EXERCISE DETAILS: Return nothing but the lines from the one with "1080 pixels high." through the one with "C = scene.collection" in the data below, word for word and without pictures.

SUPPLIED RECORDS:
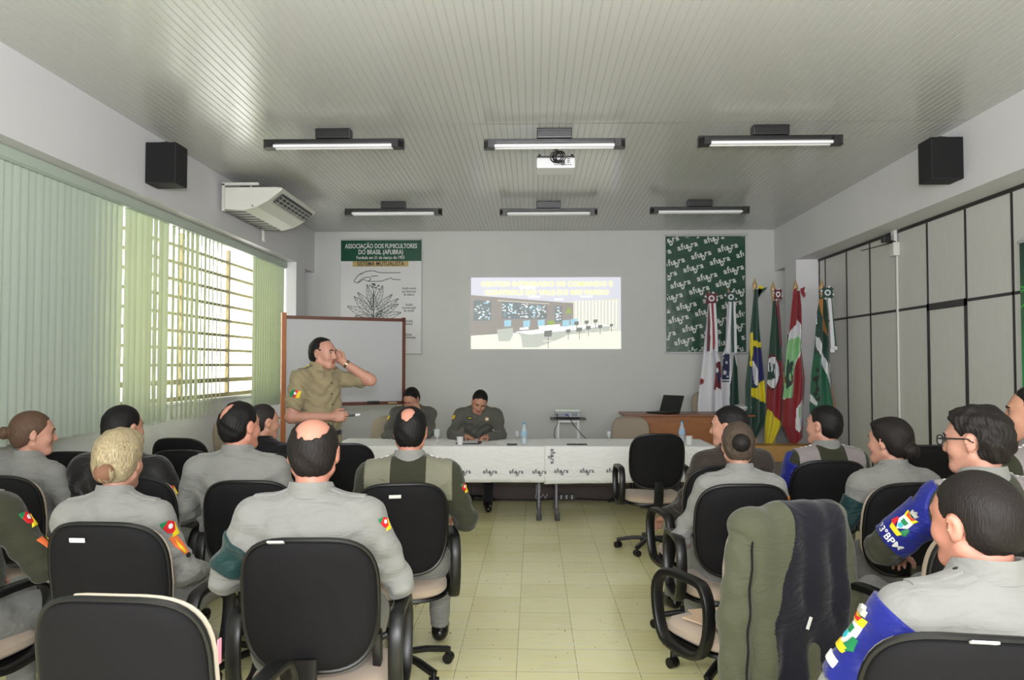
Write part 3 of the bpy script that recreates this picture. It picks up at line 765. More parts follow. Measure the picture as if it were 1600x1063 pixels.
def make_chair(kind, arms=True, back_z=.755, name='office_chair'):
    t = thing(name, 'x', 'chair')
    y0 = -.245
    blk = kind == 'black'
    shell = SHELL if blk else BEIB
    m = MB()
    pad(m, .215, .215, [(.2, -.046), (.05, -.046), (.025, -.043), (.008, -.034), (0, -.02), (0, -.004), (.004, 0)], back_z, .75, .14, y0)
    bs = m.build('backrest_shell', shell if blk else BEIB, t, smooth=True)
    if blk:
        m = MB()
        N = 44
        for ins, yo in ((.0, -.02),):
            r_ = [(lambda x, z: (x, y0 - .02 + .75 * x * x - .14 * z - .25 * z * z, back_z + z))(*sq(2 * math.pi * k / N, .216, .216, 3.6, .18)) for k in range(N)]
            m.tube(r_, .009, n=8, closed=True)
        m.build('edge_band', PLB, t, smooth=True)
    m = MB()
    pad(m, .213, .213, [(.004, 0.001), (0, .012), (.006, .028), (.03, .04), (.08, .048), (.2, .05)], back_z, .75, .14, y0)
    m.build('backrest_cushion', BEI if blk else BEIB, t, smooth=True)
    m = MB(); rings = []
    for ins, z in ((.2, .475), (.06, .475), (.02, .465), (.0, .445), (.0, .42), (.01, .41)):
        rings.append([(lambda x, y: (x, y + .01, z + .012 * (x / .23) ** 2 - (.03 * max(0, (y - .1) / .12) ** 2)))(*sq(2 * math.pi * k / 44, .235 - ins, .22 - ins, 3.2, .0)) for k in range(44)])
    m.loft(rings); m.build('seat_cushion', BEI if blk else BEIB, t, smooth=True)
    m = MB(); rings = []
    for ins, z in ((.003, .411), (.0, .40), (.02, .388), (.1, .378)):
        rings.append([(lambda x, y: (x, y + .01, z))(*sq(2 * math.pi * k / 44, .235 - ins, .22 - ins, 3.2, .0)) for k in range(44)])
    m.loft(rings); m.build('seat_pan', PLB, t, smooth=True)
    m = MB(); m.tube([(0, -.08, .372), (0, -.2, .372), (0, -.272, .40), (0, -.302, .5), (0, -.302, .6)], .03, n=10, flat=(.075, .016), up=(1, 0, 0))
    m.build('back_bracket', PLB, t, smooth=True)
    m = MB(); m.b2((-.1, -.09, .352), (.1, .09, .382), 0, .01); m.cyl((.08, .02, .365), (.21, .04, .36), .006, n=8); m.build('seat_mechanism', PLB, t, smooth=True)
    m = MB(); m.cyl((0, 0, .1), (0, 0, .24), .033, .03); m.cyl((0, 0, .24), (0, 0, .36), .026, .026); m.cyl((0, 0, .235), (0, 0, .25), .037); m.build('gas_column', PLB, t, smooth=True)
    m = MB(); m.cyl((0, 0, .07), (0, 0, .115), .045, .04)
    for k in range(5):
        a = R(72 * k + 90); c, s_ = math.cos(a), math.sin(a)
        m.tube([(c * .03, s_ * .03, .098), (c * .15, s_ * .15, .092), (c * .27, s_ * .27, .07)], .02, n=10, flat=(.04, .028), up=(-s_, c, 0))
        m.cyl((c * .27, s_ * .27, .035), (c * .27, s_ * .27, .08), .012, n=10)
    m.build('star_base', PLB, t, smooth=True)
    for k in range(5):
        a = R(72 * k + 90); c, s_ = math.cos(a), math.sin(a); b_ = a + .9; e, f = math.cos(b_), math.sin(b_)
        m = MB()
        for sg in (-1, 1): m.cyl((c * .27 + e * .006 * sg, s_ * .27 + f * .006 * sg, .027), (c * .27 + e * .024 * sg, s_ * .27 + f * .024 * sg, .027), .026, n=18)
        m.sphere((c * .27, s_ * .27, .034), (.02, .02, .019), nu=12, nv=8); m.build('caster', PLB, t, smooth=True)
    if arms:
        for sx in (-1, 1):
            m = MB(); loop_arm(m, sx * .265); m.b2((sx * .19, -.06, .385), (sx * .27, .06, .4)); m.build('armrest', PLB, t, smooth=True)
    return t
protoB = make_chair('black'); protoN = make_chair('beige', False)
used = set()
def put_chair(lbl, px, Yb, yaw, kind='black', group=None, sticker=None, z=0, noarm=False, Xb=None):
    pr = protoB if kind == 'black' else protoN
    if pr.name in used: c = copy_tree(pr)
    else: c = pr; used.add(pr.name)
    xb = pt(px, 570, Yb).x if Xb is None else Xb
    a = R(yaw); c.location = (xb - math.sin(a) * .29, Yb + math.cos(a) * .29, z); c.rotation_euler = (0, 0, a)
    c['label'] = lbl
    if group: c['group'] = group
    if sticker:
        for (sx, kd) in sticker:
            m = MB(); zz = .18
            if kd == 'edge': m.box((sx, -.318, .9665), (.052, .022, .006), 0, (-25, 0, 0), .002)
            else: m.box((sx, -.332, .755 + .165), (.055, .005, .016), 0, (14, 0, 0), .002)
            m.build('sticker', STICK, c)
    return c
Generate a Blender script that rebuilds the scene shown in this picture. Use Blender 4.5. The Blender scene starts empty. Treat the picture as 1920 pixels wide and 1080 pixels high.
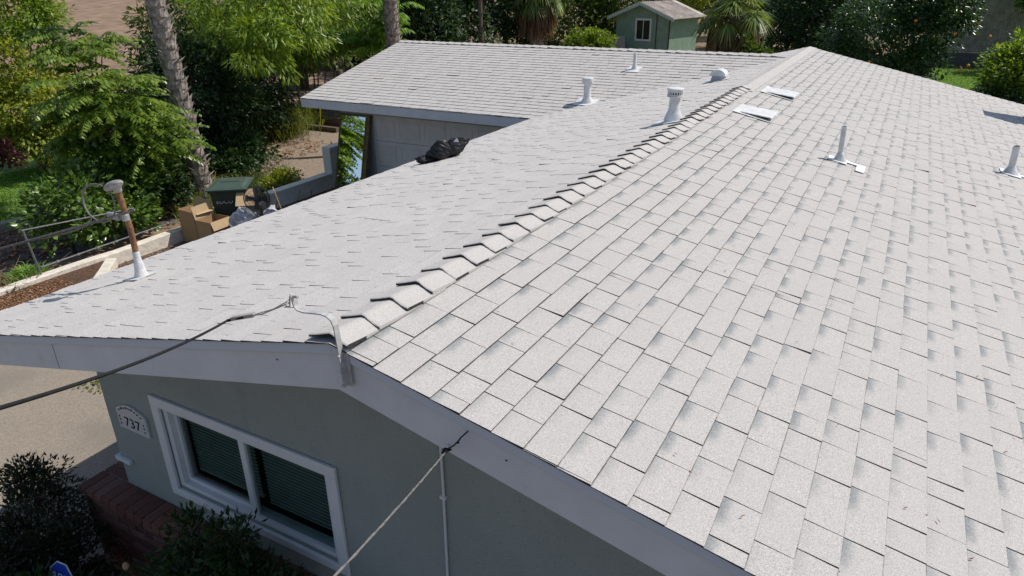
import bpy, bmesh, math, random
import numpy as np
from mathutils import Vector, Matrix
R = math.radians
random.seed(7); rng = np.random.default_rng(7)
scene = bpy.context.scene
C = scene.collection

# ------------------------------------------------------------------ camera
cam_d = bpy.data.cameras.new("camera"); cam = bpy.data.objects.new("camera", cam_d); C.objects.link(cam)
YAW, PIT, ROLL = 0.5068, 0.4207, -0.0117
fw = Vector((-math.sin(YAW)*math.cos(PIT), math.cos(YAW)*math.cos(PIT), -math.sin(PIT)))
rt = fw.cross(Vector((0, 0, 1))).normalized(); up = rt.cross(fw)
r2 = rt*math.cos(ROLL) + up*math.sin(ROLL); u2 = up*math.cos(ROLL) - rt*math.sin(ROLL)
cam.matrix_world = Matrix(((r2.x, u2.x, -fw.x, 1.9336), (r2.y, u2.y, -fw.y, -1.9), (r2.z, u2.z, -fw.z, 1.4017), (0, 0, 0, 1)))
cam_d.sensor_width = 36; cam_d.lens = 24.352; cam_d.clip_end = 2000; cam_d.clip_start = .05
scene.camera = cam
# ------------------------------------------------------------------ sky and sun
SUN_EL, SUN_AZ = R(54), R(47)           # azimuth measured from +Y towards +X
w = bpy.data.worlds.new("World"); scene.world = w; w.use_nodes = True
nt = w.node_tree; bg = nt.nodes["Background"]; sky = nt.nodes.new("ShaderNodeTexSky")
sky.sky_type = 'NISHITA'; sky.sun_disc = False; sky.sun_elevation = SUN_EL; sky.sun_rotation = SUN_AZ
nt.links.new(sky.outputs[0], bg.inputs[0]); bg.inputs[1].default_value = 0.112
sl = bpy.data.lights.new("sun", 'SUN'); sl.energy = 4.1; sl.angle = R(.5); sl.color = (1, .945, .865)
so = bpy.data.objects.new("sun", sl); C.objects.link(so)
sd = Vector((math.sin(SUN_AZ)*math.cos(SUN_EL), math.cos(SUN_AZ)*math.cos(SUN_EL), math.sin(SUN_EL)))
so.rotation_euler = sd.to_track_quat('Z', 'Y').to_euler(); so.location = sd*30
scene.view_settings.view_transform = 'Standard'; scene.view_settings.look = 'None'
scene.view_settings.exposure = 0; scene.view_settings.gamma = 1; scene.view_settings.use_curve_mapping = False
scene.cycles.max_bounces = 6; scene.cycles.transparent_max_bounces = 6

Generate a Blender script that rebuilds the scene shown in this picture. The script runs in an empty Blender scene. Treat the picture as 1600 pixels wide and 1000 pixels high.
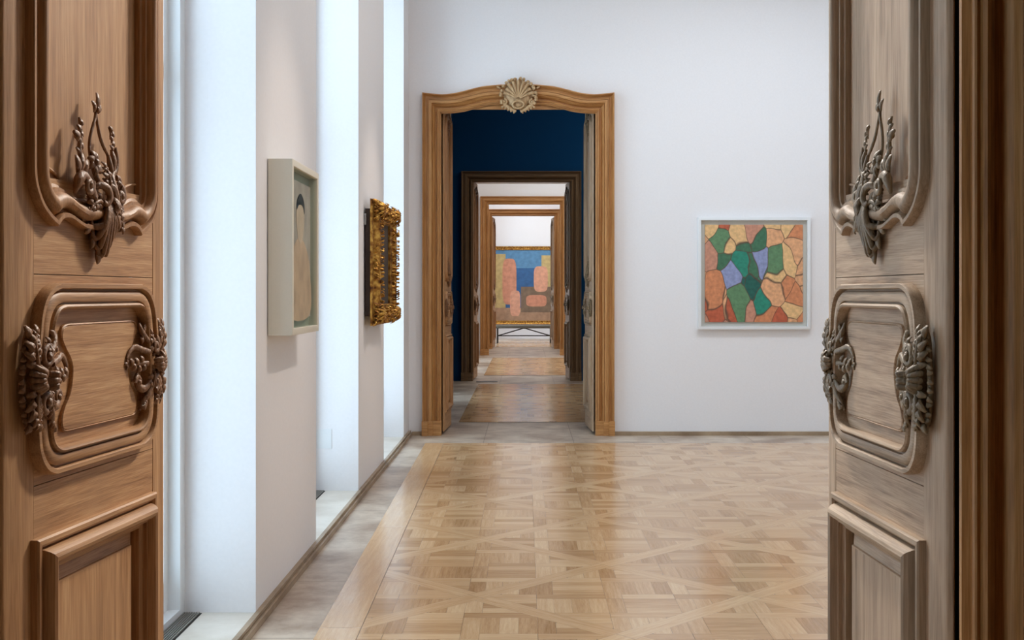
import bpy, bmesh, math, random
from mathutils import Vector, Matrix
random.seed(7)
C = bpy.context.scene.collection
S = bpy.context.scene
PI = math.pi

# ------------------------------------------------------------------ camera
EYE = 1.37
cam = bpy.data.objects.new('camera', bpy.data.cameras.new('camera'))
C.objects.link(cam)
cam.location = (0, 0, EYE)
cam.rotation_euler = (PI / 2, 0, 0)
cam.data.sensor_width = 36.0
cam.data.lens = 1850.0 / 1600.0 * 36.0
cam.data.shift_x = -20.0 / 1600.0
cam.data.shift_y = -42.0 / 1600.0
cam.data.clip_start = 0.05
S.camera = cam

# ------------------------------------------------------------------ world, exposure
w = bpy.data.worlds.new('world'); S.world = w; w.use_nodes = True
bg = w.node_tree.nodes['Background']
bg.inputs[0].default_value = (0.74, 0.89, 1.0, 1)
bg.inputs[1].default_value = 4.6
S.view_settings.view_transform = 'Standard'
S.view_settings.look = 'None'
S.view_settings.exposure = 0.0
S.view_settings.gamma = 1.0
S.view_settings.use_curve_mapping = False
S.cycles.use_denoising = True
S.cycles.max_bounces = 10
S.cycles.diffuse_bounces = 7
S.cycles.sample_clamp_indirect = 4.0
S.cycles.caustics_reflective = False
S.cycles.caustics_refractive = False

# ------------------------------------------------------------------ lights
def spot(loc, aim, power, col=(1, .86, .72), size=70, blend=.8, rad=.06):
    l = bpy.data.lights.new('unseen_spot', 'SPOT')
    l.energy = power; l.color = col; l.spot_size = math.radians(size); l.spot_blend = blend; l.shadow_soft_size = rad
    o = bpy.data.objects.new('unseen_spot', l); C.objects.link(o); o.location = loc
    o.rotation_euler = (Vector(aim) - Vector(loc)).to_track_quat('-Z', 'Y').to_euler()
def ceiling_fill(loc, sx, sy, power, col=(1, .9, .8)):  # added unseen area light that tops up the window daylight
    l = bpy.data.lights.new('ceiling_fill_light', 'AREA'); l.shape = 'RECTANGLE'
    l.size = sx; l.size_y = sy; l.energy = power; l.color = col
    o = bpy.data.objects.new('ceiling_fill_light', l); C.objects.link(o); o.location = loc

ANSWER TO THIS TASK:
Generate a Blender script that rebuilds the scene shown in this picture. Use Blender 4.5. The Blender scene starts empty. Treat the picture as 1920 pixels wide and 1080 pixels high.
import bpy, bmesh, math, random
import numpy as np
from mathutils import Vector, Matrix
R = math.radians
random.seed(7); rng = np.random.default_rng(7)
scene = bpy.context.scene
C = scene.collection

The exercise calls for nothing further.